The Joy of Being the Contradiction

I like—no, I enjoy—being mean, firm, and saying no. Not out of bitterness. Out of balance. Out of necessity. Out of pleasure. Especially as a Black woman, I find an unspoken delight in denying access to things I never asked for in the first place—expectations, assumptions, roles.

Not necessarily to the people I love, but to the larger societal script that tells me who I’m supposed to be: agreeable, accommodating, watered down. No thank you.

I am loud.
I am fun.
I am ridiculously smart.
I am shy and soft and timid.
I am courageous, sensual, thick, tender, and terrifying when necessary.
I love hard. And yes, if I have to, I fight harder.

I travel. I nurture a career. I’ve lived in fullness—on my terms. But the greatest thrill? Being the exact opposite of what small minds expect of someone like me. That’s where the real magic lives. I’ve seen it reflected in others too—women, femmes, the beautifully melanated, and every hue and heart beyond.

I also enjoy being right. Especially when I’m underestimated.

Fun people like me? We get pegged as the airheads. The “party girls.” The ones you don't take seriously. But baby—please don’t let the vibe fool you.

I graduated high school in three years. I’ve attended two universities. I have technical training in digital media: camera ops, editing, website coding, voiceover work—you name it. I studied the human brain for fun, dreamed of becoming a neurosurgeon, and still study psychology in my leisure. I’m not new to this. And I’m damn sure not stupid.

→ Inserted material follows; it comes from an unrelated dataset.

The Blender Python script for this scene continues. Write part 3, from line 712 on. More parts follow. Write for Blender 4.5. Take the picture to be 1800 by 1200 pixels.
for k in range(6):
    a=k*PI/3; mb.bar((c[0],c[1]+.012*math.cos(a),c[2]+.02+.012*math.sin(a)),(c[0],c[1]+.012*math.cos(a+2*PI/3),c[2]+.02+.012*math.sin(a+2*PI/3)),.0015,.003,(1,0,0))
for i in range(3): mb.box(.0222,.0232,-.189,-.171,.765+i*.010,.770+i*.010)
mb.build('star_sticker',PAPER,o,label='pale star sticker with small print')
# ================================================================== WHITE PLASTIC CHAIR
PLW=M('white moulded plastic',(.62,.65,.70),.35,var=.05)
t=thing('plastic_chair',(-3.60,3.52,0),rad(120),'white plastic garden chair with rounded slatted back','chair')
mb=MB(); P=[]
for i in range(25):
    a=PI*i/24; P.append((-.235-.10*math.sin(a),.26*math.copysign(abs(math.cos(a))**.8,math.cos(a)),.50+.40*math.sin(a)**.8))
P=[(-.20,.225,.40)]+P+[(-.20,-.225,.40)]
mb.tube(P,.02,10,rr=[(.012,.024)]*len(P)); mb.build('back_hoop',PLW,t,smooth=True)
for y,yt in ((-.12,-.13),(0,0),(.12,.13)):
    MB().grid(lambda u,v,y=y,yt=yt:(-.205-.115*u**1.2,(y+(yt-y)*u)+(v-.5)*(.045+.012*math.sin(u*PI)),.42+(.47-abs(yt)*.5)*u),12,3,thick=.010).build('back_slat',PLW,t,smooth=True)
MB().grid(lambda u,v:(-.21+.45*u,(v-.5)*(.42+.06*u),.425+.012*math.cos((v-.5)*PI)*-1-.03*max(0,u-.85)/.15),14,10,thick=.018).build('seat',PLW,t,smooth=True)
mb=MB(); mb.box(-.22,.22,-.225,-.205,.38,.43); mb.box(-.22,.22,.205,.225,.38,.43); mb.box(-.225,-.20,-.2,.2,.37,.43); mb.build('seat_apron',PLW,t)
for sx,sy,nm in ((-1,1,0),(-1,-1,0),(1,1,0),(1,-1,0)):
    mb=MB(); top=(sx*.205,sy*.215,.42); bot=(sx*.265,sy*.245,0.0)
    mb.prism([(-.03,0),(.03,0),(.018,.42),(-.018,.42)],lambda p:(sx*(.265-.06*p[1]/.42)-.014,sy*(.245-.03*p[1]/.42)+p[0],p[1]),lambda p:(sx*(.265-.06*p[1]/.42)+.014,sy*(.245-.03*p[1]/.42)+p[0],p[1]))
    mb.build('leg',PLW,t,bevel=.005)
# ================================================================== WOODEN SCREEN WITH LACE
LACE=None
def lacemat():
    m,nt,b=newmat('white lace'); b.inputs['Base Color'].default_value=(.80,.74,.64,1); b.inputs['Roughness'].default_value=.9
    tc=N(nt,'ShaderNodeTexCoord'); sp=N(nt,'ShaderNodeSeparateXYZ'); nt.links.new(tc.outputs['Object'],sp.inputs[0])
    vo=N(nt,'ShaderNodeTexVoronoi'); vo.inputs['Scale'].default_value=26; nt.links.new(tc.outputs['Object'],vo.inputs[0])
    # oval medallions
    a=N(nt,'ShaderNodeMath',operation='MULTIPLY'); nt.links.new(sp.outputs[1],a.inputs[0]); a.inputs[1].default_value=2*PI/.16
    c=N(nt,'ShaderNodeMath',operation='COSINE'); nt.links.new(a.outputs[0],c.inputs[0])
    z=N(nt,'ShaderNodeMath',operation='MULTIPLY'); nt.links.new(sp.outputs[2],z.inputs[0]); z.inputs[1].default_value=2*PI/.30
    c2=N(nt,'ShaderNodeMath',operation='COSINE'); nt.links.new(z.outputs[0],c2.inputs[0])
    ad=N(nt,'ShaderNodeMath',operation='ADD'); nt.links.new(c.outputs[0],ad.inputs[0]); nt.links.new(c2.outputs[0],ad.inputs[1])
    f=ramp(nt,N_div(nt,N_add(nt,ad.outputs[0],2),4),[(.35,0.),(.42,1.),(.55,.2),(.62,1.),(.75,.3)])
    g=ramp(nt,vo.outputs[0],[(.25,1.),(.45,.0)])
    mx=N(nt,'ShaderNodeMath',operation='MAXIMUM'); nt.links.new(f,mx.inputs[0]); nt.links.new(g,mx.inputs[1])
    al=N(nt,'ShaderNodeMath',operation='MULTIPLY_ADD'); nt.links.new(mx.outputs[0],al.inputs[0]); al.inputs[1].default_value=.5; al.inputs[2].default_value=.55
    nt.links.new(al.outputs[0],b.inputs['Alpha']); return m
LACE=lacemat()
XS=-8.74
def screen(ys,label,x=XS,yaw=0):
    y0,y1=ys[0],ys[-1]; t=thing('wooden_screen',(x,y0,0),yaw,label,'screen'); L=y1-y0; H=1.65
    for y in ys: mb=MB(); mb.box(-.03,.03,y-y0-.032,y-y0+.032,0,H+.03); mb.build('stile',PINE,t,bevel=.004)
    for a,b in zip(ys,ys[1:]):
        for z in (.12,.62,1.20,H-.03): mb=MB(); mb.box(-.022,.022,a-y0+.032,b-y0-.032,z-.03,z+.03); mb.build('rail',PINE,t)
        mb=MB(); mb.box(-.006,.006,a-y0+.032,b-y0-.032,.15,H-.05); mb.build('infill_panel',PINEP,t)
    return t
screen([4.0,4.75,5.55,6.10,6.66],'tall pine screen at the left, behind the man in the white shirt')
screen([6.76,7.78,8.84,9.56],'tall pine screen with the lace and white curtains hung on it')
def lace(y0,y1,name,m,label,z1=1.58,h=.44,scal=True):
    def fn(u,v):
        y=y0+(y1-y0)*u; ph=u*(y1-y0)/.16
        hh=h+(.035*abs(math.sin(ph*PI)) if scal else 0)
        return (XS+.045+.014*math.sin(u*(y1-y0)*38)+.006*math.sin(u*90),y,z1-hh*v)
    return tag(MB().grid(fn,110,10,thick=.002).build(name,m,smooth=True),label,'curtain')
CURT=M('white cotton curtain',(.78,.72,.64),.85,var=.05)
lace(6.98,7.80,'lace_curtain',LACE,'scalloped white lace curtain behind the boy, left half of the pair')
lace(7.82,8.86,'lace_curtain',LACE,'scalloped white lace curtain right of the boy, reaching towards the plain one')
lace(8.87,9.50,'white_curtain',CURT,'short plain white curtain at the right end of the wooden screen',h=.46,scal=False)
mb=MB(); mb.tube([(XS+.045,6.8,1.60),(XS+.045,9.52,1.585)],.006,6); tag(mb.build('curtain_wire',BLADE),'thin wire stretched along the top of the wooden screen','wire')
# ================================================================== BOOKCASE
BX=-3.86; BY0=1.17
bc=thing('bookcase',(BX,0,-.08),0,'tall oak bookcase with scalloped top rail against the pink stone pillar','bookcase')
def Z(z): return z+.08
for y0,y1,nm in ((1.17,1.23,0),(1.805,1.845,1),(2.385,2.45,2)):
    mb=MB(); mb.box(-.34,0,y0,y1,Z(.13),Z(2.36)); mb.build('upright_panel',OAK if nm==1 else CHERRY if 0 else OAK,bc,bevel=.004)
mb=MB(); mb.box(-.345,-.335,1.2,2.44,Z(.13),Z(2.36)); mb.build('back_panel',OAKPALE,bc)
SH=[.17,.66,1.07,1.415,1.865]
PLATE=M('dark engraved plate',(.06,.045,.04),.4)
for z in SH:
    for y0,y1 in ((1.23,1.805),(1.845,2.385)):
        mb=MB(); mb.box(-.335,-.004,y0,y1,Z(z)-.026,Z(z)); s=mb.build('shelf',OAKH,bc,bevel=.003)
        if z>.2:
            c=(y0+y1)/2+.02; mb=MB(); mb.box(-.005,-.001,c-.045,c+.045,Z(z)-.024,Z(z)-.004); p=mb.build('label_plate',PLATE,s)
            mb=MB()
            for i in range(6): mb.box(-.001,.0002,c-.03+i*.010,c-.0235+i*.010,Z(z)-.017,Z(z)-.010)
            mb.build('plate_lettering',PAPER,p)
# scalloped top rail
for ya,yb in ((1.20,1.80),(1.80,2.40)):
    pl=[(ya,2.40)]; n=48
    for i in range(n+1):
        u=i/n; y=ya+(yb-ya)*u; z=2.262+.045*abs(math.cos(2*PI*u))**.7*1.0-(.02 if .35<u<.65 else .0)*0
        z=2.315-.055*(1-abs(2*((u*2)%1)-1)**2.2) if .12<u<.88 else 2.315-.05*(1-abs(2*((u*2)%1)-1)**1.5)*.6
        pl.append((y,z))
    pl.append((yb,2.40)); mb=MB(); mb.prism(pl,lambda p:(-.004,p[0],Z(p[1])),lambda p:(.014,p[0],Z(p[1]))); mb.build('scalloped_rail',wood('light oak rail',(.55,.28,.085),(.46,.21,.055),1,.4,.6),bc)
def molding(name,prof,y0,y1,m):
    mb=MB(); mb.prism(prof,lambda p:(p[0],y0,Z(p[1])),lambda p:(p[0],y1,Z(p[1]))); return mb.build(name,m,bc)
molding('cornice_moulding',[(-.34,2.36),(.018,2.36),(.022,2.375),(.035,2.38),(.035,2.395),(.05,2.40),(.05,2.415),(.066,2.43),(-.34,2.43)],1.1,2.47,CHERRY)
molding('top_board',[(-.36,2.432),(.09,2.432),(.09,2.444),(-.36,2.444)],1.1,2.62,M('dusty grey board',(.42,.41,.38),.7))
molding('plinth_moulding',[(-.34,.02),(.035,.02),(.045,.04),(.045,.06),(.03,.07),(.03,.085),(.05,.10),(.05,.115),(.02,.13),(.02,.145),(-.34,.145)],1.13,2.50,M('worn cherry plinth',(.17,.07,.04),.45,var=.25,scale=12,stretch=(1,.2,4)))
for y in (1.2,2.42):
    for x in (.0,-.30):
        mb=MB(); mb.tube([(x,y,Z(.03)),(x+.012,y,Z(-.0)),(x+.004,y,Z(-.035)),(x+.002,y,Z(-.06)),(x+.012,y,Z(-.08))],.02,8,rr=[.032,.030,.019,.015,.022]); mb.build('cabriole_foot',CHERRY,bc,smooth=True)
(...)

Sure, the occasional simple thing flies over my head. I overthink more than I should. But I’m an Aquarius—intuition is my love language and rebellion is my birthright. I believe in the mystical, the infinite, the not-yet-explained. I trust the Universe because it’s never failed me. People? That’s another story.

And when I am right? When I knew something all along? I love the moment where I get to say, “I told you. You’re the one who didn’t trust me.”
Because have I ever given you a reason not to?

I want to be the person I didn’t always have—real, helpful, wise, intentional. I want to offer guidance, not drain myself dry. I will support when I can, pour when I’m full—but never, ever be played with. I’ve earned my time on this planet. I’ve earned my wisdom. And I’ll continue to collect knowledge like it's gold because no one—no system, no bias, no bullshit—can take that from me.

Being intelligent, intuitive, and spiritually tuned-in is a flex.

And while we're being real? This country I once thought was "great"? Scam.
Embarrassing, even.
To be American right now is to live in a constant contradiction.

But to be a Black woman like me?
To carry all of this, and still choose joy? That’s the truth.
And if you’re anything like me—rooted, radiant, rebellious—then maybe you just want a better existence for all melanated people. Because we? We just hit different.